I dissent.
I would pose the question in this case somewhat differently: may a father avoid his statutory duty to support his child throughout her minority merely because the mother neglected in divorce proceedings to specifically petition the court to make an award of child support? I would answer that question in the negative.
Since 1971, when these parents dissolved their marriage, the father has contributed nothing for the support of his child. As a result, the taxpayers paid for that support. It would appear equitable, indeed compelling, for the father to repay that sum to the taxpayers.
The defenses of the father are not persuasive, either legally or morally. First, he claims he bought his daughter some clothes on occasion, a stereo, and some dancing lessons. That was considerate but hardly generous, and it did not compensate for his failure to provide the necessities of life for nearly 17 years. Where did he believe the mother was obtaining the resources to put the child’s food on the table? Since he claims to have maintained “a close relationship with his daughter through regular visits,” he cannot have been unaware that the mother was compelled to rely on a public agency to provide the child’s necessities for sustenance.
Second, although the court order was a matter of public record, the father asserts he was unaware of the order, a dubious fact on which the majority heavily rely. They point out the petition for dissolution did not specifically request child support. The authorities they cite, however, are not apposite. While in general a trial judge may not make an award or render a judgment in excess of the prayer of a complaint or petition, no case has denied a court the authority to order support of a child pursuant to Civil Code sections 196 and 4700. Burtnett v. King (1949) 33 Cal.2d 805 [205 P.2d 657, 12 A.L.R.2d 333] involved an award of property; In re Marriage of Wells (1988) 206 Cal.App.3d 1434 [254 Cal.Rptr. 185] was concerned with spousal support not requested in the petition; Greenup v. Rodman (1986) 42 Cal.3d 822 [231 Cal.Rptr. 220, 726 P.2d 1295] was a *1174fraud action; and Becker v. S.P.V. Construction Co. (1980) 27 Cal.3d 489 [165 Cal.Rptr. 825, 612 P.2d 915] involved a breach of contract.
In short, no case has denied a court the power to order a father to comply with his statutory duty to support his child, a duty of which he is deemed to be aware, regardless of the content of a divorce complaint or petition for dissolution. The fact that the mother omitted to check boxes in a printed form can neither proscribe the authority of the court nor eliminate the statutory duty of a father to support his child.

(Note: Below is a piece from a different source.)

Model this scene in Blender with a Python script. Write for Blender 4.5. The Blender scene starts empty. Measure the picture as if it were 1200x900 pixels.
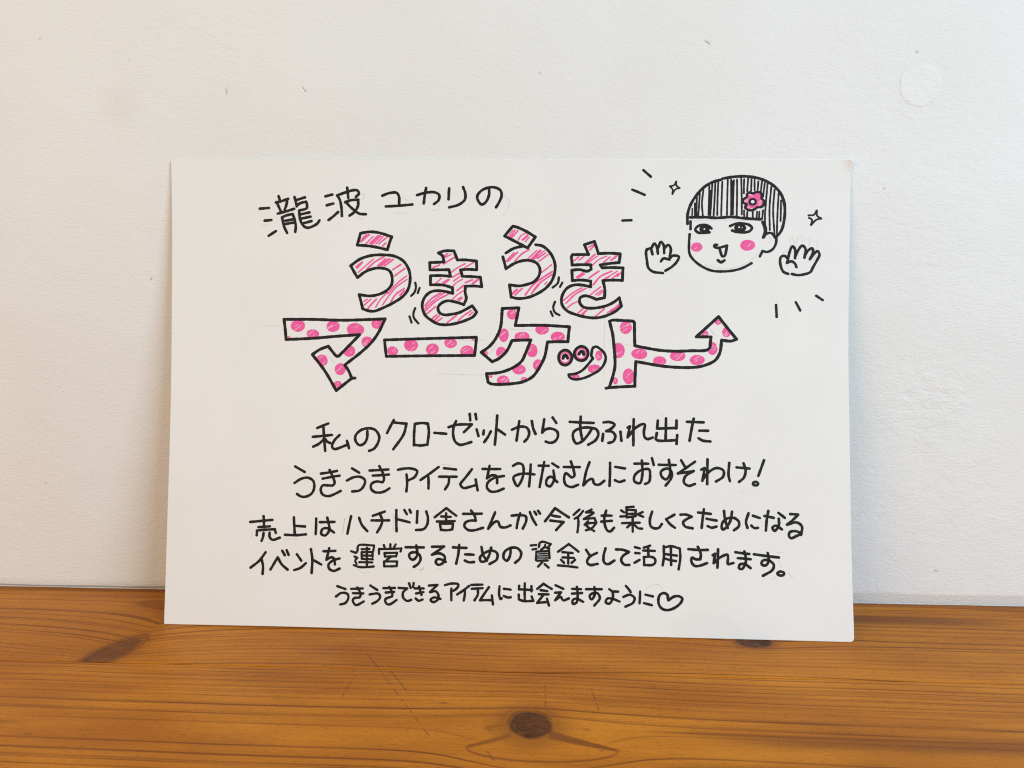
import bpy, math, random
import numpy as np
from mathutils import Vector
from mathutils.geometry import tessellate_polygon

random.seed(4)
SC = bpy.context.scene
COL = SC.collection

# ------------------------------------------------------------------ camera
cam_data = bpy.data.cameras.new("camera")
cam = bpy.data.objects.new("camera", cam_data)
COL.objects.link(cam)
cam.location = (0.022686, -0.492551, 0.220677)
cam.rotation_euler = (1.418515, -0.003490, 0.039160)
cam_data.sensor_width = 36.0
cam_data.lens = 36.0 * 899.84 / 1200.0
cam_data.clip_start = 0.01
cam_data.clip_end = 100.0
SC.camera = cam

# ------------------------------------------------------------------ world and lamps
world = bpy.data.worlds.new("World")
SC.world = world
world.use_nodes = True
bg = world.node_tree.nodes["Background"]
bg.inputs["Color"].default_value = (1.0, 0.97, 0.93, 1)
bg.inputs["Strength"].default_value = 0.30


def area(name, loc, target, sx, sy, power, color):
    d = bpy.data.lights.new(name, 'AREA')
    d.shape = 'RECTANGLE'
    d.size, d.size_y = sx, sy
    d.energy = power
    d.color = color
    o = bpy.data.objects.new(name, d)
    COL.objects.link(o)
    o.location = loc
    o.rotation_euler = (Vector(target) - Vector(loc)).to_track_quat('-Z', 'Y').to_euler()
    return o


area("window_light", (1.10, -1.15, 0.66), (0.05, 0, 0.10), 0.80, 0.80, 15.3, (0.71, 0.94, 1.12))
area("room_light", (-0.95, -1.10, 0.75), (0, 0, 0.15), 0.9, 0.9, 8.3, (1.0, 0.77, 0.50))

SC.view_settings.view_transform = 'Standard'
SC.view_settings.look = 'None'
SC.view_settings.exposure = 0.14
SC.view_settings.gamma = 1.0
SC.cycles.use_denoising = False
SC.cycles.filter_width = 1.1


# ------------------------------------------------------------------ node helpers
class NT:
    def __init__(self, name):
        self.m = bpy.data.materials.new(name)
        self.m.use_nodes = True
        self.t = self.m.node_tree
        self.b = self.t.nodes["Principled BSDF"]

    def n(self, kind, **kw):
        node = self.t.nodes.new(kind)
        for k, v in kw.items():
            if k in node.inputs.keys():
                node.inputs[k].default_value = v
            else:
                setattr(node, k, v)
        return node

    def l(self, a, b):
        self.t.links.new(a, b)

    def math(self, op, a, b=None, c=None, clamp=False):
        nd = self.t.nodes.new("ShaderNodeMath")
        nd.operation = op
        nd.use_clamp = clamp
        for i, v in enumerate((a, b, c)):
            if v is None:
                continue
            if isinstance(v, (int, float)):
                nd.inputs[i].default_value = v
            else:
                self.l(v, nd.inputs[i])
        return nd.outputs[0]

    def mix(self, fac, a, b):
        nd = self.t.nodes.new("ShaderNodeMix")
        nd.data_type = 'RGBA'
        for i, v in ((0, fac), (6, a), (7, b)):
            if isinstance(v, (int, float)):
                nd.inputs[i].default_value = v
            elif isinstance(v, tuple):
                nd.inputs[i].default_value = v
            else:
                self.l(v, nd.inputs[i])
        return nd.outputs[2]

    def ramp(self, fac, a, b, lo=0.0, hi=1.0):
        nd = self.t.nodes.new("ShaderNodeMapRange")
        nd.clamp = True
        self.l(fac, nd.inputs[0])
        nd.inputs[1].default_value = a
        nd.inputs[2].default_value = b
        nd.inputs[3].default_value = lo
        nd.inputs[4].default_value = hi
        return nd.outputs[0]

    def coords(self, scale=(1, 1, 1), loc=(0, 0, 0)):
        tc = self.t.nodes.new("ShaderNodeTexCoord")
        mp = self.t.nodes.new("ShaderNodeMapping")
        mp.inputs["Scale"].default_value = scale
        mp.inputs["Location"].default_value = loc
        self.l(tc.outputs["Object"], mp.inputs["Vector"])
        return mp.outputs[0]

    def noise(self, vec, scale, detail=3.0, rough=0.5, dist=0.0):
        nd = self.t.nodes.new("ShaderNodeTexNoise")
        nd.inputs["Scale"].default_value = scale
        nd.inputs["Detail"].default_value = detail
        nd.inputs["Roughness"].default_value = rough
        nd.inputs["Distortion"].default_value = dist
        self.l(vec, nd.inputs["Vector"])
        return nd.outputs["Fac"]

    def spot(self, vec, centre, r0, r1):
        """1 inside r0, fading to 0 at r1, around centre."""
        nd = self.t.nodes.new("ShaderNodeVectorMath")
        nd.operation = 'DISTANCE'
        self.l(vec, nd.inputs[0])
        nd.inputs[1].default_value = centre
        return self.ramp(nd.outputs["Value"], r0, r1, 1.0, 0.0)

    def bump(self, height, strength, dist, normal=None):
        nd = self.t.nodes.new("ShaderNodeBump")
        nd.inputs["Strength"].default_value = strength
        nd.inputs["Distance"].default_value = dist
        self.l(height, nd.inputs["Height"])
        if normal is not None:
            self.l(normal, nd.inputs["Normal"])
        return nd.outputs[0]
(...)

The rule was restated more than four decades ago in Bernard v. Bernard (1947) 79 Cal.App.2d 353, 358 [179 P.2d 625]: “Although the court may completely sever the marital relationship, quite obviously it cannot alter the fact that the mother and father are the parents of their offspring. Therefore, the duty to support as provided in [the Civil Code] exists independently of the marriage status, and is a continuing obligation ‘during the minority of any of the children of the marriage.’ ... It is unaffected by either the interlocutory or final decree and may be enforced by a proper proceeding.” (Italics added; accord Estate of Goulart (1963) 218 Cal.App.2d 260, 263 [32 Cal.Rptr. 229, 6 A.L.R.3d 1380].)
I will concede that the court order for $100 per month in child support, although it appears modest, may not conclusively establish the precise sums due from the father. It would be appropriate for the trial court to take testimony on the child’s needs during her minority as determined by the public agency and on the ability of the father to pay. But I have no doubt of the right of the public agency to seek recompense for reasonable child support it provided during the many years the father neglected his statutory duty.
The majority, obviously concerned about the inequity of their result, suggest alternative procedures, one involving action by the daughter against her father. (Maj. opn., ante, p. 1172, fn. 4.) This seems an unnecessarily abrasive substitute for a perfectly sound action brought by the public agency that expended funds for the daughter’s support, funds that the father should have provided.
I would affirm the judgment of the Court of Appeal.